Plaintiff’s Failure to Demonstrate a Lack of Conflict Between Foreign and U.S. Trademark Laws Dooms Extraterritorial Injunction

The World in U.S. Courts: Spring 2013 - Intellectual Property (Trademark)
March.04.2013

United Airlines, Inc. v. United Airways, Ltd. (U.S. District Court, E.D.N.Y., Mar. 4, 2013)

The U.S.-based mega airline carrier United Airlines sued a company that was allegedly using United’s trademarks worldwide. The defendant company failed to appear, and a federal magistrate in the federal court in Brooklyn, NY recommended that a default judgment be entered and that United’s motion for an injunction also be granted—but only as to the U.S. and U.S. territories.

Facts

Plaintiff United Airlines sued “United Airways, Ltd.” over the latter’s use of “United” trademarks for operations in certain countries in Southeast Asia, the Middle East, and the UK. The defendant failed to appear to respond to the complaint.
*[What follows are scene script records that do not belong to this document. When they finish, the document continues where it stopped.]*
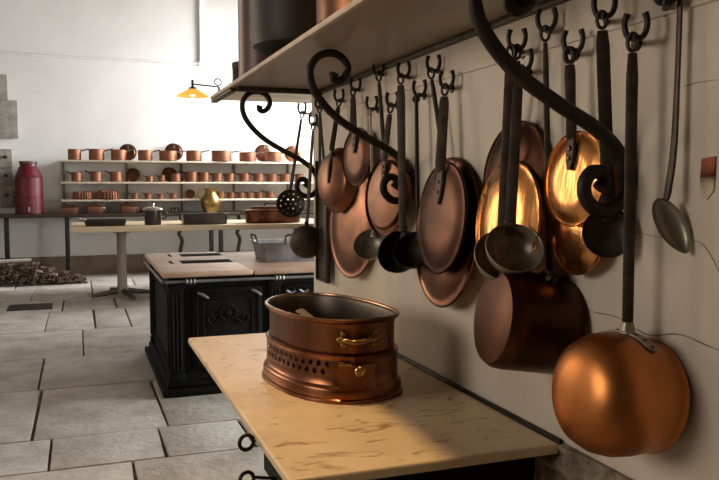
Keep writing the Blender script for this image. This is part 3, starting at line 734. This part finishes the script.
for a, b in (((.615, 5.80), (.635, 6.0)), ((.565, 5.28), (.585, 5.46))):
    bm = NB(); box(bm, (a[0], a[1], .770), (b[0], b[1], .7745), .002); obj('slot', bm, 'soot', t)
bm = NB(); tube(bm, [(X0 - .03, Y0 - .075, .715), (X1, Y0 - .075, .715)], .009, 10); tube(bm, [(X0 - .045, Y0 - .075, .715), (X0 - .045, Y1 - .05, .715)], .009, 10); rl = obj('rail', bm, 'zinc', t)
for x in (.60, 1.155):
    for k in range(3):
        bm = NB(); torus(bm, (x + k * .022, Y0 - .075, .715), .013, .006, (1, 0, 0), 16, 8); obj('rail_collar', bm, 'tin_light', rl)
    bm = NB(); tube(bm, [(x + .02, Y0 - .075, .715), (x + .02, Y0 - .01, .72)], .008, 8); obj('rail_post', bm, 'castiron', rl)

t = thing('roasting_pan', 'grey rectangular roasting pan with wire handles on the stove', 'pan', (1.42, 5.40, .766))
bm = NB()
def taper(bm, x0, x1, y0, y1, z0, z1, fl, th):
    def rect(x0, x1, y0, y1, z, r=.035):
        out = []
        for cx, cy, a0 in ((x1 - r, y1 - r, 0), (x0 + r, y1 - r, PI / 2), (x0 + r, y0 + r, PI), (x1 - r, y0 + r, 1.5 * PI)):
            for k in range(6): an = a0 + k * PI / 10; out.append(bm.verts.new((cx + r * math.cos(an), cy + r * math.sin(an), z)))
        return out
    R_ = [rect(x0 + fl, x1 - fl, y0 + fl, y1 - fl, z0), rect(x0, x1, y0, y1, z1), rect(x0 - .014, x1 + .014, y0 - .014, y1 + .014, z1 + .004), rect(x0 - .014, x1 + .014, y0 - .014, y1 + .014, z1 + .009), rect(x0 + th, x1 - th, y0 + th, y1 - th, z1 + .006), rect(x0 + fl + th, x1 - fl - th, y0 + fl + th, y1 - fl - th, z0 + th)]
    for a, b in zip(R_, R_[1:]):
        n_ = len(a)
        for k in range(n_): bm.faces.new((a[k], a[(k + 1) % n_], b[(k + 1) % n_], b[k]))
    bm.faces.new(R_[0][::-1]); bm.faces.new(R_[-1])
taper(bm, 1.165, 1.70, 5.18, 5.52, .766, .895, .022, .006); obj('pan', bm, 'zinc', t)
for x, ya, yb in ((1.160, 5.27, 5.43), (1.705, 5.27, 5.43)):
    s = -1 if x < 1.4 else 1
    bm = NB(); tube(bm, spline([(x, ya, .895), (x + s * .014, ya, .935), (x + s * .016, ya + .02, .95), (x + s * .016, yb - .02, .95), (x + s * .014, yb, .935), (x, yb, .895)], 5), .007, 8); obj('handle', bm, 'iron', t)
bm = NB(); tube(bm, spline([(1.33, 5.168, .895), (1.33, 5.158, .94), (1.35, 5.156, .955), (1.50, 5.156, .955), (1.52, 5.158, .94), (1.52, 5.168, .895)], 5), .007, 8); obj('handle', bm, 'iron', t)

# ------------------------------------------------------------------ long table at the back and what stands on it
ZT = .835
t = thing('long_table', 'long scrubbed wooden table on pedestal legs before the back shelves', 'table', (1.7, 9.65, 0))
bm = NB()
for k in range(4): box(bm, (-.10, 9.0 + k * .325, ZT - .06), (3.06, 9.0 + k * .325 + .323, ZT), .006)
obj('tabletop', bm, 'wood', t)
for x in (.45, 2.60):
    bm = NB(); box(bm, (x - .10, 9.25, ZT - .085), (x + .10, 9.65, ZT - .06), .006)
    tube(bm, [(x, 9.45, .03), (x, 9.45, .08), (x, 9.45, .12), (x, 9.45, .7), (x, 9.45, ZT - .07)], [.075, .07, .056, .052, .07], 16); pd = obj('pedestal', bm, 'wood_dark', t)
    for an in (.15, PI / 2 + .35, PI + .15, 1.5 * PI + .35):
        dx, dy = math.cos(an), math.sin(an)
        bm = NB(); tube(bm, [(x + dx * .03, 9.45 + dy * .03, .06), (x + dx * .2, 9.45 + dy * .3, .035), (x + dx * .32, 9.45 + dy * .52, .022)], [.035, .028, .020], 8); obj('foot', bm, 'iron_brown', pd)
ZT += .0005
t = thing('baking_dish', 'shallow dark baking dish at the left end of the long table', 'dish', (.27, 9.3, ZT))
bm = NB(); taper(bm, .04, .50, 9.16, 9.46, ZT, ZT + .065, .02, .008); obj('dish', bm, 'tinware', t)
bm = NB(); tube(bm, spline([(.04, 9.25, ZT + .065), (-.005, 9.26, ZT + .08), (-.005, 9.36, ZT + .08), (.04, 9.37, ZT + .065)], 5), .01, 8); obj('handle', bm, 'tin_light', t)
t = thing('lidded_pot', 'small dark lidded pot on the long table between baking dish and baking tin', 'pot', (.80, 9.3, ZT))
bm = NB(); lathe(bm, [(0, 0), (.088, 0), (.095, .01), (.102, .165), (.108, .17), (.1, .174), (0, .172)], (.80, 9.3, ZT)); obj('body', bm, 'tinware', t)
bm = NB(); lathe(bm, [(.115, .170), (.118, .180), (.105, .195), (.05, .208), (.015, .214), (.014, .228), (.024, .238), (.018, .25), (0, .252)], (.80, 9.3, ZT)); obj('lid', bm, 'tin_light', t)
bm = NB(); tube(bm, spline([(.90, 9.29, ZT + .14), (.95, 9.28, ZT + .15), (.95, 9.28, ZT + .09), (.9, 9.29, ZT + .07)], 5), .009, 8); obj('handle', bm, 'iron_brown', t)
t = thing('baking_tin', 'dark rectangular baking tin on the long table before the brass jug', 'tin', (1.39, 9.3, ZT))
bm = NB(); taper(bm, 1.13, 1.66, 9.14, 9.46, ZT, ZT + .12, .015, .008); obj('tin', bm, 'tinware', t)
bm = NB(); tube(bm, spline([(1.12, 9.24, ZT + .12), (1.06, 9.25, ZT + .125), (1.06, 9.35, ZT + .125), (1.12, 9.36, ZT + .12)], 5), .009, 8); obj('handle', bm, 'iron', t)
t = thing('braising_pan', 'large oval copper braising pan with lid at the right of the long table', 'pan', (2.25, 9.35, ZT))
bm = NB(); lathe(bm, [(0, 0), (.33, 0), (.345, .012), (.35, .14), (.36, .146), (.345, .15), (.335, .015), (0, .012)], (2.25, 9.35, ZT), n=56, sy=.55); obj('body', bm, 'copper_dark', t)
bm = NB(); lathe(bm, [(.362, .146), (.365, .155), (.34, .168), (.28, .172), (.27, .20), (.26, .205), (0, .21)], (2.25, 9.35, ZT), n=56, sy=.55); ld = obj('lid', bm, 'copper_dark', t)
bm = NB(); tube(bm, spline([(2.15, 9.35, ZT + .205), (2.16, 9.35, ZT + .235), (2.34, 9.35, ZT + .235), (2.35, 9.35, ZT + .205)], 5), .009, 8); obj('lid_handle', bm, 'iron_brown', ld)
bm = NB(); tube(bm, spline([(1.91, 9.30, ZT + .12), (1.84, 9.31, ZT + .14), (1.84, 9.39, ZT + .14), (1.91, 9.40, ZT + .12)], 5), .010, 8); obj('handle', bm, 'iron_brown', t)

# ------------------------------------------------------------------ bench along the back wall
ZB = .90
t = thing('wall_bench', 'narrow dark bench on iron legs along the back wall', 'bench', (1.3, 11.55, 0))
bm = NB(); box(bm, (-1.9, 11.28, ZB - .045), (3.7, YB - .005, ZB), .006); obj('top', bm, 'iron_brown', t)
for x in (-.93, -.17, 1.36, 1.80, 1.94, 2.20, 3.1):
    bm = NB()
    if x in (1.36, 2.20): tube(bm, spline([(x, 11.33, ZB - .045), (x + .03, 11.33, .70), (x - .02, 11.33, .60), (x + .02, 11.33, .50), (x - .01, 11.33, .3), (x, 11.33, 0)], 6), .028, 8)
    else: box(bm, (x - .03, 11.30, 0), (x + .03, 11.36, ZB - .045), .006)
    obj('leg', bm, 'iron', t)
ZB += .0005

t = thing('milk_can', 'tall red enamel can with a narrow neck on the wall bench', 'can', (-.655, 11.6, ZB))
bm = NB(); lathe(bm, [(0, 0), (.175, 0), (.185, .01), (.185, .03), (.180, .035), (.182, .22), (.187, .225), (.187, .235), (.182, .24), (.180, .50), (.185, .506), (.178, .515), (.115, .655), (.108, .665), (.108, .69), (.116, .695), (.116, .715), (.10, .72), (0, .72)], (-.655, 11.6, ZB), n=48); obj('body', bm, 'red', t)
bm = NB(); lathe(bm, [(.118, .69), (.12, .70), (.118, .722), (.1, .728), (0, .73)], (-.655, 11.6, ZB), n=40); obj('lid', bm, 'brown', t)
bm = NB(); tube(bm, [(-.65, 11.42, ZB + .07), (-.65, 11.37, ZB + .065)], .014, 10); tube(bm, [(-.65, 11.385, ZB + .04), (-.65, 11.385, ZB + .10)], .01, 8); obj('tap', bm, 'tin_light', t)

t = thing('shelf_rack', 'cream painted rack of three long shelves on the back wall', 'shelf', (1.55, YB, .9))
for z in (1.65, 1.345, 1.095):
    bm = NB(); box(bm, (-.24, 11.49, z - .028), (3.75, YB, z), .004); obj('board', bm, 'shelf', t)
for x in (-.21, .66, 1.45, 2.24, 3.10):
    bm = NB(); box(bm, (x - .014, 11.84, ZB), (x + .014, YB - .002, 1.622), .002)
    obj('upright', bm, 'wood_dark', t)

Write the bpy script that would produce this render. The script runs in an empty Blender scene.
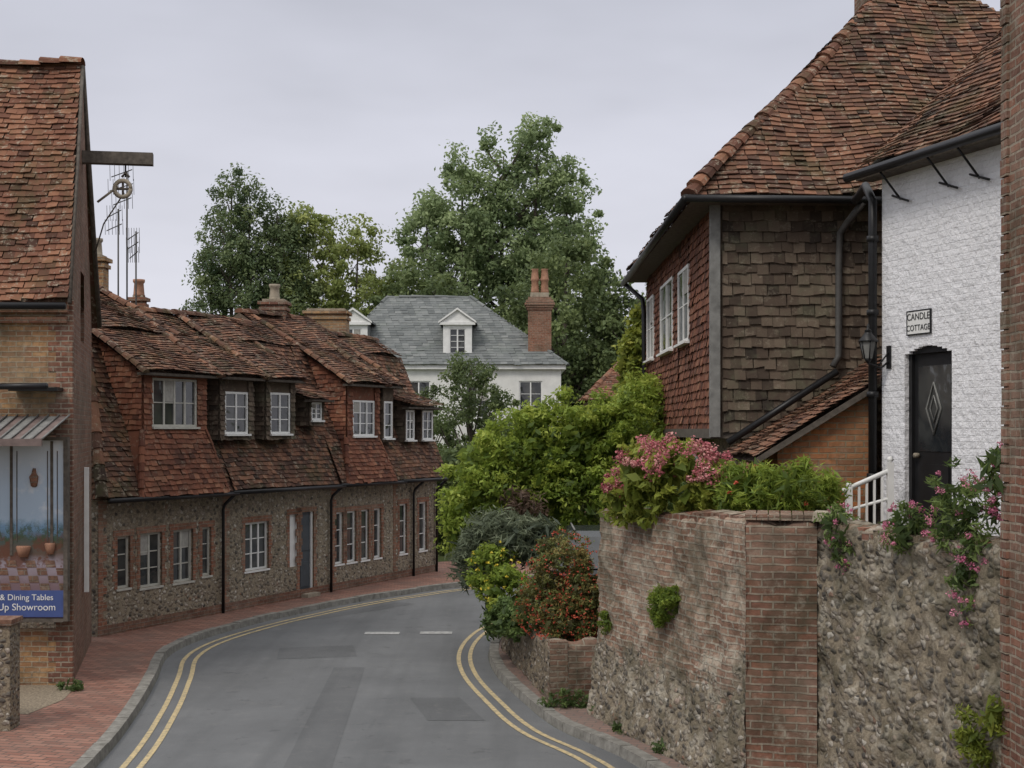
import bpy, math, random
import numpy as np
from mathutils import Vector, Matrix, noise
rng=np.random.default_rng(7); random.seed(7)
scene=bpy.context.scene
R_=math.radians

# ------------------------------------------------------------------ materials
class NT:
    def __init__(s,name,world=False):
        if world:
            s.t=world.node_tree
        else:
            s.m=bpy.data.materials.new(name); s.m.use_nodes=True; s.t=s.m.node_tree
            s.b=s.t.nodes['Principled BSDF']
    def n(s,typ,ins=None,**pr):
        nd=s.t.nodes.new('ShaderNode'+typ)
        for k,v in pr.items(): setattr(nd,k,v)
        for k,v in (ins or {}).items():
            if isinstance(v,bpy.types.NodeSocket): s.t.links.new(v,nd.inputs[k])
            else: nd.inputs[k].default_value=v
        return nd
    def link(s,a,b): s.t.links.new(a,b)
    def mix(s,f,a,b,blend='MIX'):
        nd=s.t.nodes.new('ShaderNodeMix'); nd.data_type='RGBA'; nd.blend_type=blend
        for i,v in ((0,f),(6,a),(7,b)):
            if isinstance(v,bpy.types.NodeSocket): s.t.links.new(v,nd.inputs[i])
            else: nd.inputs[i].default_value=(v if i==0 else (*v[:3],1))
        return nd.outputs[2]
    def ramp(s,f,stops,interp='LINEAR'):
        nd=s.t.nodes.new('ShaderNodeValToRGB'); s.t.links.new(f,nd.inputs[0])
        cr=nd.color_ramp; cr.interpolation=interp
        while len(cr.elements)<len(stops): cr.elements.new(0.5)
        for e,(p,c) in zip(cr.elements,stops):
            e.position=p; e.color=(c,c,c,1) if isinstance(c,(int,float)) else (*c[:3],1)
        return nd.outputs[0]
    def math(s,op,a,b=0.0,c=None):
        nd=s.t.nodes.new('ShaderNodeMath'); nd.operation=op
        for i,v in enumerate((a,b,c)):
            if v is None: continue
            if isinstance(v,bpy.types.NodeSocket): s.t.links.new(v,nd.inputs[i])
            else: nd.inputs[i].default_value=v
        return nd.outputs[0]
    def noise(s,vec,scale,detail=4,rough=.6):
        return s.n('TexNoise',{'Vector':vec,'Scale':scale,'Detail':min(detail,4),'Roughness':rough}).outputs[0]
    def obj(s): return s.n('TexCoord').outputs['Object']
    def uv(s): return s.n('UVMap',uv_map='UVMap').outputs[0]
    def bump(s,h,strength=.5,dist=.01):
        nd=s.n('Bump',{'Height':h,'Strength':strength,'Distance':dist}); s.link(nd.outputs[0],s.b.inputs['Normal'])
    def col(s,c): s.link(c,s.b.inputs['Base Color'])
    def rough(s,v,spec=.3): 
        s.b.inputs['Roughness'].default_value=v; s.b.inputs['Specular IOR Level'].default_value=spec

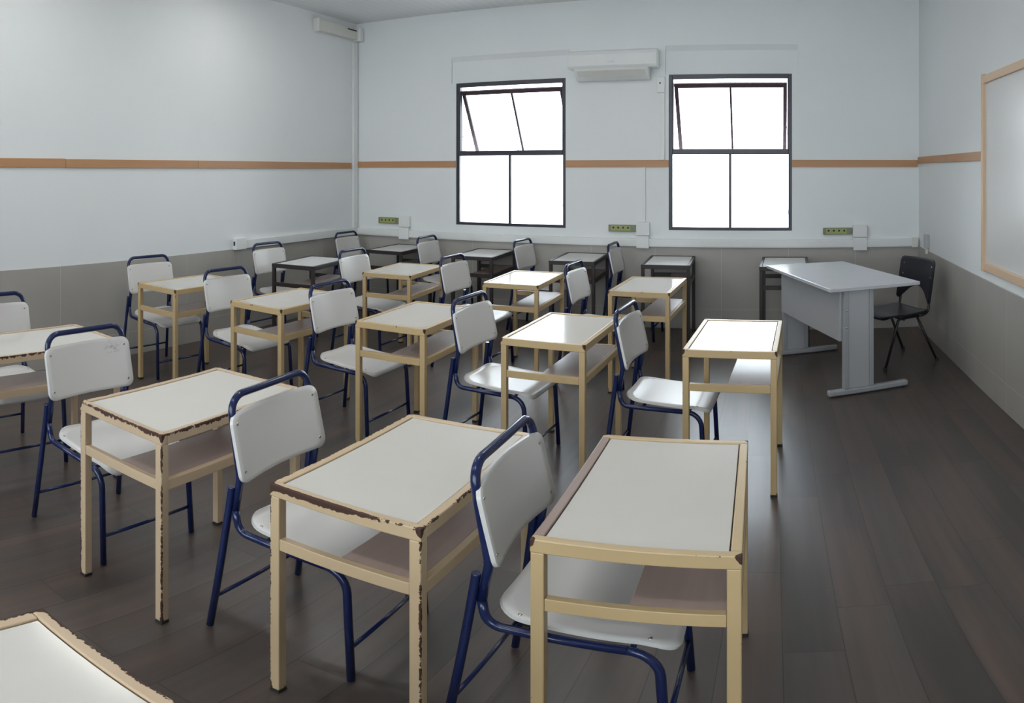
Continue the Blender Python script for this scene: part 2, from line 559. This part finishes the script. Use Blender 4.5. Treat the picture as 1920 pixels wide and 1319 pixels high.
# windows ------------------------------------------------------------------
def window(idx, x0, x1):
    root = bpy.data.objects.new('window_%d' % idx, None); C.objects.link(root)
    root['kind'] = 'structure'
    root.location = (x0, YB + .008, 0)
    w = x1 - x0
    y0, y1 = 0.004, 0.040
    f = .036
    zt = 1.772               # transom
    fr = MB()
    fr.box((0, y0, WZ0), (f, y1, WZ1), .003).box((w - f, y0, WZ0), (w, y1, WZ1), .003)
    fr.box((f, y0, WZ0), (w - f, y1, WZ0 + .030), .003).box((f, y0, WZ1 - .048), (w - f, y1, WZ1), .003)
    fr.box((f, y0 - .004, zt - .026), (w - f, y1, zt + .028), .004)
    # runner channels either side of the opening light
    fr.box((f, y0 + .006, zt + .026), (f + .010, y1 + .02, WZ1 - .042)).box((w - f - .010, y0 + .006, zt + .026), (w - f, y1 + .02, WZ1 - .042))
    fr.build('window_frame', M['navy_frame'], root)
    MB().box((w/2 - .013, y0 + .003, WZ0 + .030), (w/2 + .013, y1, zt - .026), .002).build('mullion', M['navy_frame'], root)
    for a, b in ((f, w/2 - .013), (w/2 + .013, w - f)):
        MB().box((a, .020, WZ0 + .026), (b, .024, zt - .024)).build('pane', M['glass'], root)
    # tilted sash, its foot pushed outwards
    ang = radians(31)
    hs = .79
    sash_o = (0.0, .034, 2.452)
    R = Matrix.Translation(Vector(sash_o)) @ Matrix.Rotation(ang, 4, 'X')
    def sbox(mb, a, b, bv=.002):
        return mb.box(a, b, bv, mat=R)
    xa, xb = f + .012, w - f - .012
    m = MB()
    for a, b in (((xa, 0, -hs), (xa + .040, .028, 0)), ((xb - .040, 0, -hs), (xb, .028, 0)),
                 ((xa + .040, 0, -.048), (xb - .040, .028, 0)), ((xa + .040, 0, -hs), (xb - .040, .028, -hs + .030))):
        sbox(m, a, b)
    sash = m.build('sash', M['sash_paint'], root)
    sbox(MB(), (w/2 - .011, .002, -hs + .030), (w/2 + .011, .026, -.048)).build('mullion', M['sash_paint'], sash)
    for a, b in ((xa + .040, w/2 - .011), (w/2 + .011, xb - .040)):
        sbox(MB(), (a, .012, -hs + .030), (b, .016, -.042), 0).build('pane', M['glass'], sash)
    h = MB()
    sbox(h, (w/2 - .035, -.012, -hs + .006), (w/2 + .035, .0, -hs + .024))
    h.tube([R @ Vector((w/2 - .01, -.01, -hs + .015)), R @ Vector((w/2 - .035, -.04, -hs + .06)), R @ Vector((w/2 - .05, -.045, -hs + .09))], .006, 8)
    h.build('latch_handle', M['aluminium'], sash)
    for x in (xa - .004, xb + .004):
        p = R @ Vector((x, .014, -hs * .62))
        MB().tube([(x, .03, zt + .16), p], .005, 6).build('stay_arm', M['aluminium'], root)
    return root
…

United Airlines asked the court to enter a default judgment and a permanent injunction prohibiting the defendant from infringing United Airlines’ trademarks worldwide. Specifically, it asked that the geographic scope of the injunction encompass (a) the U.S., (b) any country in which plaintiff renders air transportation services under any of the UNITED marks, (c) any country in which plaintiff owns a trademark registration for any of its UNITED marks, and (d) any country in which a member airline of the Star Alliance, to which plaintiff belongs, renders air transportation services.

Analysis

After granting default judgment against United Airways, Ltd., the magistrate considered the scope of an appropriate injunction. After acknowledging that U.S. courts have jurisdiction to enforce the Lanham Act extraterritorially in order to prevent harm to U.S. commerce, the court held that an extraterritorial injunction was appropriate if “(1) the defendant’s conduct has a substantial effect on U.S. commerce, (2) the defendant is a U.S. citizen, and (3) a conflict exists between defendant’s trademark rights under foreign law and plaintiff’s trademark rights under domestic law.” The magistrate concluded that this standard had not been met, in part because the U.S. plaintiff failed (1) to provide evidence of which marks it has registered in specific foreign jurisdictions, and (2) to argue that its operations of direct flights to and from specific countries entitles it to trademark rights superior to defendant under those countries’ laws. The magistrate noted that United Airlines had been successful in separate litigation in India and the U.K., concluding that those decisions mean that it has superior trademark rights in those two countries. But the court was not willing to extend that fact-specific finding to other countries in the absence of evidence. The court thus issued an injunction barring use of the United Airlines trademarks that was limited to the U.S. and U.S. territories.